La perspectiva resultante de esta
decadencia cierta no es, sin embargo,
catastrófica en todos los aspectos: el
buen sentido y el egoísmo de los
hombres son sus cualidades mejor
desarrolladas: cuando el Estado no
responda ya a las exigencias de estas
fuerzas, triunfará sobre este una
invención más eficaz de lo que era él y
no se producirá ni mucho menos una
situación caótica. Ya son numerosas las
fuerzas organizativas que la humanidad
ha visto perecer, por ejemplo, la de la
comunidad de raza, que fue durante
milenios mucho más poderosa que la de
la familia, y que disponía del poder y de
la organización mucho antes de que ésta
se constituyese. Nosotros mismos vemos
que día a día empalidece y se debilita la
idea fundamental del derecho y del
poder de la familia, que antiguamente
imperaba en todo el ámbito del mundo
romano. De igual modo, futuras
generaciones verán que el Estado pierde
toda su importancia, pese a que hoy esta
suposición inspira espanto y horror a
muchos.
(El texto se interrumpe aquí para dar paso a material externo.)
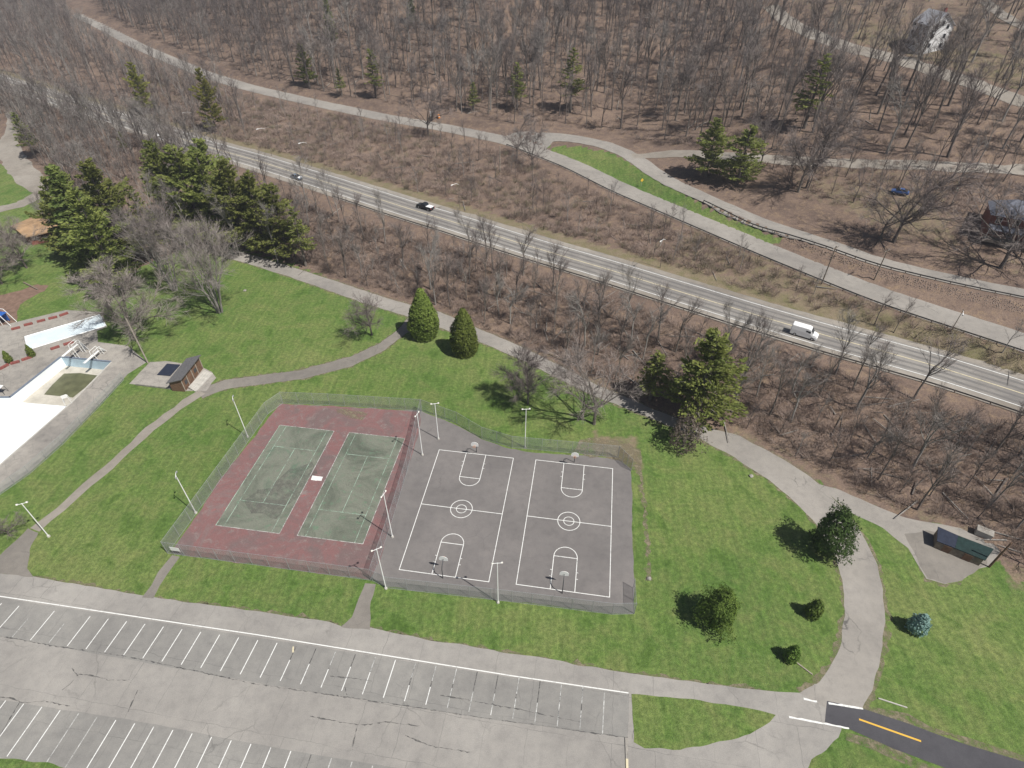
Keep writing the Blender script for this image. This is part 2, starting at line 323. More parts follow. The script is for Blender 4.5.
def resample(pts, step):
    out = []
    for a, b in zip(pts[:-1], pts[1:]):
        n = max(1, int((b-a).length/step)); out += [a+(b-a)*i/n for i in range(n)]
    return out+[pts[-1]]
def catmull(pts, n=8):
    q = [pts[0]*2-pts[1]]+list(pts)+[pts[-1]*2-pts[-2]]; out = []
    for i in range(1, len(q)-2):
        p0, p1, p2, p3 = q[i-1:i+3]
        for j in range(n):
            t = j/n; out.append(.5*((2*p1)+(-p0+p2)*t+(2*p0-5*p1+4*p2-p3)*t*t+(-p0+3*p1-3*p2+p3)*t**3))
    return out+[pts[-1]]
def V2(pxs): return [Vector(P(a, b)[:2]) for a, b in pxs]
def sheet(name, pxs, z, mat, jitter=.1, kind='structure', step=.8, curve=False, world=False):
    """flat polygon outlined on the park's level ground, with a slightly ragged edge"""
    pts = [Vector(p) for p in pxs] if world else [Vector(flat(a, b)) for a, b in pxs]
    pts = pts+[pts[0]]
    if curve: pts = catmull(pts, 6)
    ring = resample(pts, step)[:-1]
    rnd = random.Random(name); n = len(ring)
    off = [rnd.gauss(0, 1) for _ in range(n)]; off = [(off[i-1]+off[i]*1.5+off[(i+1) % n])/2.5 for i in range(n)]
    out = []
    for i, p in enumerate(ring):
        d = (ring[(i+1) % n]-ring[i-1]); nn = Vector((-d.y, d.x)); nn = nn.normalized() if nn.length > 1e-6 else nn
        out.append(p+nn*off[i]*jitter)
    bm = bmesh.new(); f = bm.faces.new([bm.verts.new((p.x, p.y, z)) for p in out])
    if f.calc_center_median() and f.normal.z < 0: f.normal_flip()
    bm.normal_update()
    if f.normal.z < 0: f.normal_flip()
    bmesh.ops.triangulate(bm, faces=bm.faces); me = bpy.data.meshes.new(name); bm.to_mesh(me); bm.free()
    return link(name, me, mat, kind=kind)
def ribbon(name, center, w, dz, mat, kind='structure', jitter=.0, across=4, step=2., off=0., dash=None, parent=None):
    """strip draped on the terrain; center = list of 2D Vectors; w may be a pair (start, end)"""
    c = resample(center, step); n = len(c); rnd = random.Random(name); v = []; f = []; L = 0
    w0, w1 = w if hasattr(w, '__len__') else (w, w); use = []
    for i, p in enumerate(c):
        d = (c[min(i+1, n-1)]-c[max(i-1, 0)]); d.normalize(); nn = Vector((-d.y, d.x)); ww = w0+(w1-w0)*i/(n-1)
        if i: L += (c[i]-c[i-1]).length
        use.append(dash is None or (L % (dash[0]+dash[1])) < dash[0])
        ja, jb = rnd.gauss(0, jitter), rnd.gauss(0, jitter)
        for a in range(across+1):
            u = a/across-.5; q = p+nn*(off+u*ww+(ja if a == 0 else jb if a == across else 0)); v.append((q.x, q.y, ground(q.x, q.y)+dz))
    m = across+1
    for i in range(n-1):
        if not use[i]: continue
        for a in range(across): f.append((i*m+a+1, i*m+a, (i+1)*m+a, (i+1)*m+a+1))
    me = bpy.data.meshes.new(name); me.from_pydata(v, [], f); me.update(); return link(name, me, mat, parent, kind if not parent else None)

# ------------------------------------------------------------------ terrain mesh
def axis(a, b, step, lo, hi, grow=1.06):
    mid = list(np.arange(a, b+step, step)); s = step; x = b+step
    while x < hi: s = min(s*grow, 5); mid.append(x); x += s
    s = step; x = a; left = []
    while x > lo: s = min(s*grow, 5); x -= s; left.append(x)
    return np.array(left[::-1]+mid)
GX = axis(-290, 170, 1.8, -700, 500); GY = axis(18, 390, 1.8, -60, 900)
XX, YY = np.meshgrid(GX, GY); ZZ = hz(XX, YY)
def proj_np(X, Y, Z):
    D = np.stack([X, Y, Z-CAMH], -1); w = D@fwd; ok = w > 1; w = np.where(ok, w, 1)
    return np.where(ok, 512+F*(D@RV)/w, -9e3), np.where(ok, 384-F*(D@UV)/w, 9e3)
PXX, PYY = proj_np(XX, YY, ZZ)
TT = XX*ET[0]+YY*ET[1]; SS = XX*ES[0]+YY*ES[1]
litter = (SS > ext(TT, CA)-1.6).astype(float)
LEFTWOOD = [(-400, -60), (60, -10), (160, 60), (240, 170), (215, 236), (150, 262), (120, 285), (95, 268), (60, 235), (60, 190), (40, 160), (20, 125), (-60, 110), (-400, 60)]
litter = np.maximum(litter, inpoly(PXX, PYY, LEFTWOOD))
for q in ([(-60, 170), (18, 165), (22, 190), (8, 205), (-60, 215)], ): litter = np.where(inpoly(PXX, PYY, q), 0, litter)
GREEN = [[(546, 147), (580, 147), (610, 152), (640, 168), (668, 184), (700, 203), (740, 222), (795, 240), (770, 246), (690, 214), (620, 185), (580, 168)]]
for q in GREEN: litter = np.where(inpoly(PXX, PYY, q), 0, litter)
verge = np.zeros_like(litter)
sb = SS-ext(TT, CB); sc_ = SS-ext(TT, CC); sd_ = SS-ext(TT, CD)
verge = np.where((sb > 5) & (sb < 11.5), .8, verge); verge = np.where((sb > 5) & (sc_ < -4), np.maximum(verge, (.15+.4*sstep(-90, -20, TT)+.2*sstep(20, 60, TT))*(TT > -90)), verge)
verge = np.where((sc_ > 4) & (sc_ < 7.5) & (TT > 40), .7, verge)
edge_a = SS-ext(TT, CA); verge = np.where((edge_a > -.5) & (edge_a < 2.6) & (TT > -60), .42, verge)
for q, w in (([(790, 160), (960, 175), (960, 250), (1060, 255), (1060, 285), (940, 262), (850, 215), (795, 195)], .38), ([(690, -30), (790, 0), (850, 35), (960, 70), (1060, 100), (1060, -30)], .40), ([(850, 42), (900, 54), (960, 72), (1060, 104), (1060, 66), (960, 46), (860, 20)], .6), ([(815, 182), (880, 186), (930, 205), (960, 240), (900, 230), (830, 205)], .55), ([(395, 318), (408, 310), (560, 372), (620, 420), (650, 455), (600, 455), (520, 440), (470, 400)], .0),
             ([(590, 430), (640, 440), (645, 470), (600, 460)], .75), ([(930, 560), (1060, 580), (1060, 640), (1000, 575)], .5)):
    verge = np.where(inpoly(PXX, PYY, q), w, verge)
nx, ny = len(GX), len(GY)
idx = np.arange(nx*ny).reshape(ny, nx); quads = np.stack([idx[:-1, :-1], idx[:-1, 1:], idx[1:, 1:], idx[1:, :-1]], -1).reshape(-1, 4)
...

Bien es cierto que trabajar en
la propagación y en la realización de
esta idea es algo muy diferente: hay que
sustentar una opinión muy ambiciosa
acerca de su racionalidad y no entender
la historia más que a medias para poner
la mano en el arado, cuando nadie es
todavía capaz de mostrar las semillas
que tratará de sembrar en el terreno
labrado. ¡Confiemos, entonces, en «el
buen sentido y en el egoísmo humanos»
para dejar que siga subsistiendo un
cierto tiempo el Estado y para detener
los intentos destructivos de aquéllos
que, con un saber a medias, se muestran,
excesivamente celosos y precipitados!